The weed industry has traditionally been a cash-only operation. Yet one dispensary chain in Nevada and California accepts credit card payments by billing itself as a food truck rather than a pot shop.
Blüm dispensary sales show up as “Midgrun Eats LLC food truck” on credit card statements, which the Reno Gazette Journal described as a “back door tactic to skirt federal banking regulations and make more money.”
Currently, credit card companies and national banks won’t do business with any licensed cannabis company that handles the plant directly. States may have legalized weed, but the federal government hasn’t. Although the US Department of Treasury released guidelines for banks and creditors to handle weed accounts in 2014, credit card companies have been wary of handling cannabis revenue due to fears they’ll be prosecuted for money laundering under RICO statutes.

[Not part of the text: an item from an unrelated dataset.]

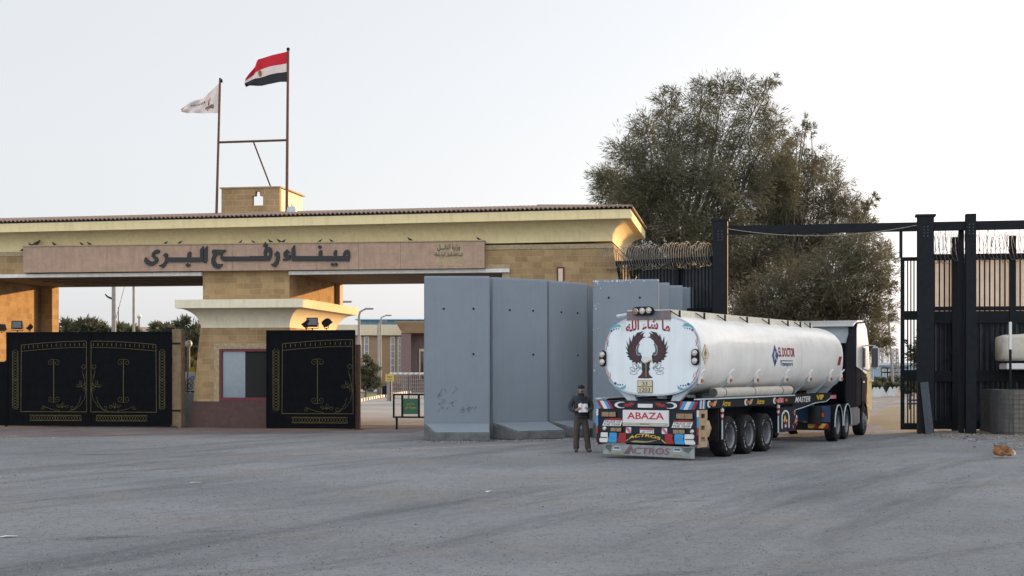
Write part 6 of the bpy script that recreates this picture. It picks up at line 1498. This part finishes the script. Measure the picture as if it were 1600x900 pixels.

Representatives of Blüm did not respond to the Reno Gazette Journal, nor would the US Attorney’s office in Nevada confirm if it was investigating the dispensary.
Of course, Blüm isn’t the first pot shop to accept credit card payments. In years past, dispensaries often ran cards despite the legal and regulatory grey area. But after Washington State and Colorado first launched recreational weed sales, pot shops across the country stopped accepting plastic as a form of payment, relying entirely on cash exchanges instead.
Why would Blüm risk the feds’ wrath? As with everything else in business, it boils down to the bottom line.
“I’m not a statistician, so I don’t know that customers will spend more if they have a credit card, but a business that takes credit cards, it’s more convenient for customers,” Jeremy Skaff, vice president of sales at Journey Business Solutions, told the Reno Gazette Journal. “The more options that you give people to pay, the more business you’re going to get. No one carries cash anymore.”
Credit cards also offer bonuses that customers can’t get when dealing with straight cash.
“People love using credit cards, you get points!” Will Adler, the principal at Silver State Government Relations, said to the Reno Gazette Journal. “It’s a competitive edge. The convenience of being the only guy that takes credit cards, that’s a big advantage.”
The US Congress is debating a bill that would allow banks and creditors to open accounts for cannabis companies. But due to federal laws that classify marijuana as a Schedule I substance, the bill may go nowhere, as similar bills have in the past.
The weed industry has tried to circumvent the banking/credit ban by creating its own credit cards or other forms of digital payments. These programs have had limited success so far, probably because most tokers, despite how high they’d like to get, would prefer to fly below the radar, as it were.